But beyond being a TV show led by a potential presidential candidate, the issues raised by "Sarah Palin's Alaska" do resonate more broadly in an America teetering politically – see "tea party" – between rural and urban values. In Ms. Dowd's eyes, the gun-toting Palin's hailing of "mama grizzlies" and rural "pioneer women" poses a direct threat to political and cultural enlightenment.

"Even with a rifle aimed at him, [Obama as the caribou is] trying to be the most reasonable mammal in the scene, mammalian bipartisan, and rise above what he sees as empty distinctions between the species so that we can all unite at a higher level of being," writes Dowd. "[T]rigger-happy Sarah represents the Republicans, who have spent two years taking shots at the president, including potshots, and tormenting him in an effort to bring him down."

To be sure, the flap over Palin's caribou shot may ultimately be more about her polarizing persona and the fact that the show is aired on a network that usually doesn't feature animal bloodshed.
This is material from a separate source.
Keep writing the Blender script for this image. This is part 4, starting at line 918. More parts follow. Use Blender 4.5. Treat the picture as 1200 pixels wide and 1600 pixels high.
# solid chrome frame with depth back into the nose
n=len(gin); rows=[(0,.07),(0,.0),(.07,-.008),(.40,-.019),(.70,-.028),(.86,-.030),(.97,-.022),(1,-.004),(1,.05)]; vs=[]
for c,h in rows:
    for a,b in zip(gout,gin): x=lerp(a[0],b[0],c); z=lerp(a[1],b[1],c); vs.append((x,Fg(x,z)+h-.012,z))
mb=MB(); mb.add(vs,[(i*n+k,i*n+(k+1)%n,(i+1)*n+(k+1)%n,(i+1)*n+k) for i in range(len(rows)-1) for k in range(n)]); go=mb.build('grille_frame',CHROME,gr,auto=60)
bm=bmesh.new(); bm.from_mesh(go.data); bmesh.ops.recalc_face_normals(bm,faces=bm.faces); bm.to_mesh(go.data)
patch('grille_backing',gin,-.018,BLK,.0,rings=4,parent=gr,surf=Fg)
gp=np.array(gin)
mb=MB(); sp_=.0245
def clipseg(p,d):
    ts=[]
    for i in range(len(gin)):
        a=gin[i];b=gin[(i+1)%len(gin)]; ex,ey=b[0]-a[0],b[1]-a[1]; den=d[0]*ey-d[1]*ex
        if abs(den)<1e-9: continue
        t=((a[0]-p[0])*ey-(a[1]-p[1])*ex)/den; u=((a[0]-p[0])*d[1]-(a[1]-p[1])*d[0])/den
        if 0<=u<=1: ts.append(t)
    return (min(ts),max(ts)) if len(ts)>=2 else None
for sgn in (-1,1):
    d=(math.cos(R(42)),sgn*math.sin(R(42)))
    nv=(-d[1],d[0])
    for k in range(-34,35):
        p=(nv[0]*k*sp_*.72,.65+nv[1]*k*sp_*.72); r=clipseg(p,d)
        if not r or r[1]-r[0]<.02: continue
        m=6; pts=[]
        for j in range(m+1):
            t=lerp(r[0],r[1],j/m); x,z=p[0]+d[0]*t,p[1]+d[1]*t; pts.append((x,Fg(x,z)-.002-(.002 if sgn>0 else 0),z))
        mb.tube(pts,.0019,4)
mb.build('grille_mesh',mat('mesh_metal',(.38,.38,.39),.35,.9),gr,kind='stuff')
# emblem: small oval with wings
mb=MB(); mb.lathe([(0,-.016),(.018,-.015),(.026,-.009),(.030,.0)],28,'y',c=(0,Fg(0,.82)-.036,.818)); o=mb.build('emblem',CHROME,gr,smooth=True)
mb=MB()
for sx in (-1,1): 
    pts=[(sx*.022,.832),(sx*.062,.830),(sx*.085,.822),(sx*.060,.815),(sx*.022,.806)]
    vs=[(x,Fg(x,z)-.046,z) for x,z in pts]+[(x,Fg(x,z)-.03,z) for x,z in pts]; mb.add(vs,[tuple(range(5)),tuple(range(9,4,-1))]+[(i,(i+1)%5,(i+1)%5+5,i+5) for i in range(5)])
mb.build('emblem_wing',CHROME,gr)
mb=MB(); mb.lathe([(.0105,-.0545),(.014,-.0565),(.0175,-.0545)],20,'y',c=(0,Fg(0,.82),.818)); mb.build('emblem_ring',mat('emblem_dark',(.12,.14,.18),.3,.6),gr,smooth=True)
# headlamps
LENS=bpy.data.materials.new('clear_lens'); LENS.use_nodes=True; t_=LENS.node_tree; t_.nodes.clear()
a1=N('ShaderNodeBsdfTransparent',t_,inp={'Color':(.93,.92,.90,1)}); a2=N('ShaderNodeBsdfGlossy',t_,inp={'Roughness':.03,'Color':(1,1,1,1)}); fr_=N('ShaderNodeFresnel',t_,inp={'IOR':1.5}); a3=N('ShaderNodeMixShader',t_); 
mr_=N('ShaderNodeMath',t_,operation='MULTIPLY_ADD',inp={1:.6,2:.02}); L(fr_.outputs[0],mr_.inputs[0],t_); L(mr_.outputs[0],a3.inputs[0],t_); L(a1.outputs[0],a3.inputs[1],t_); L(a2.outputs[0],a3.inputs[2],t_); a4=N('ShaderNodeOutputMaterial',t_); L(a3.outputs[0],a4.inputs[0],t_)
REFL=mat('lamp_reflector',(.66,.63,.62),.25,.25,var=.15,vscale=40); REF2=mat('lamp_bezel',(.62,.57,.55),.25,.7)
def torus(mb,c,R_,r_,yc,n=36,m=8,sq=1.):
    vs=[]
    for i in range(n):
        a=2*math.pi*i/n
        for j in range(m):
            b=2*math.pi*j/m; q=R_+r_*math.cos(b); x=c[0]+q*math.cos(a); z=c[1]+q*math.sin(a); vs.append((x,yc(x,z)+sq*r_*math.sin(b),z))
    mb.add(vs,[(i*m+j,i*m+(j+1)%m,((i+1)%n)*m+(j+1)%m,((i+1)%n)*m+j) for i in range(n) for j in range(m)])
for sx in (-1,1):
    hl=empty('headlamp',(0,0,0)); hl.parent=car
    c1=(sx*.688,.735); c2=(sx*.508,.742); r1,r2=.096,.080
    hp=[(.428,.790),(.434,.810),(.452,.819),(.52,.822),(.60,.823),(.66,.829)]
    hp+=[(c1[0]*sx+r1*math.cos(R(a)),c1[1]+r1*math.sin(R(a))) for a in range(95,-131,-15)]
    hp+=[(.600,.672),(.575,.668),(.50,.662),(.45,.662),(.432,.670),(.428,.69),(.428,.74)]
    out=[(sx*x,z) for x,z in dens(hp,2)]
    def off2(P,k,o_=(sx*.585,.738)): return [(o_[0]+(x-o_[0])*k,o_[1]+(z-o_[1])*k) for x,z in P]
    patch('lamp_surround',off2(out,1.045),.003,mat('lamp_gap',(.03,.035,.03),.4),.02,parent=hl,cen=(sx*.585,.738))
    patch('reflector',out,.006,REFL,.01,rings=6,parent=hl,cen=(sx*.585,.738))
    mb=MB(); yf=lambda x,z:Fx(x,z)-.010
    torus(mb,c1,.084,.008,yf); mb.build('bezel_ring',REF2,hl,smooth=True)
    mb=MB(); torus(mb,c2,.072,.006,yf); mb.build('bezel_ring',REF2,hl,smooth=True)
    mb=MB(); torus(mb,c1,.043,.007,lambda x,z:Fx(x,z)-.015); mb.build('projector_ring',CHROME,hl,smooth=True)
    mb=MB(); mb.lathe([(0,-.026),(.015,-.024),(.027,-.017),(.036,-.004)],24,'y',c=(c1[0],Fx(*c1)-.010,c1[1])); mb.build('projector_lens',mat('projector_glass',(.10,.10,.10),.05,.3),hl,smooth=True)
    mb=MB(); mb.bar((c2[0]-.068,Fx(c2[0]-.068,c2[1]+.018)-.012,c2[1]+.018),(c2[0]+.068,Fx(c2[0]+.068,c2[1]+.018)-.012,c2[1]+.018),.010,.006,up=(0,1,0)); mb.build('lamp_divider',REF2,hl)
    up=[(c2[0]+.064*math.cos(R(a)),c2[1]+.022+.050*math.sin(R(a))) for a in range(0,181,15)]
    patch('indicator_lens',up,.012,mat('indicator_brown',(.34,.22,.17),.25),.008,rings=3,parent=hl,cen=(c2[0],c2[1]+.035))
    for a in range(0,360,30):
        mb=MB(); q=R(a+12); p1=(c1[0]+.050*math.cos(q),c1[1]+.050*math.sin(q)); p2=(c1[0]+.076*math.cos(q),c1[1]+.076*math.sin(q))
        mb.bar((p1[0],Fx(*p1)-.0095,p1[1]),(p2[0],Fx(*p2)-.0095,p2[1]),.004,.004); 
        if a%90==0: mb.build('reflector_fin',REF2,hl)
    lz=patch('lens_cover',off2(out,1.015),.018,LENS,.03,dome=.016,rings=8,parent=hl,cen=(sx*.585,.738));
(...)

After all, 78 percent of Americans support hunting, according to a 2006 poll by Responsive Management, which carries out research for universities and state natural-resource agencies. But hunting groups are aware that that support is shifting as Americans leave the heartland for more urban and suburban destinations.

"There are so many dramatic changes in terms of the demography that just allowing people this window to see that this is a legitimate lifestyle is a good thing," says Mr. Lawson. "At the same time, you run the risk of shooting the messenger."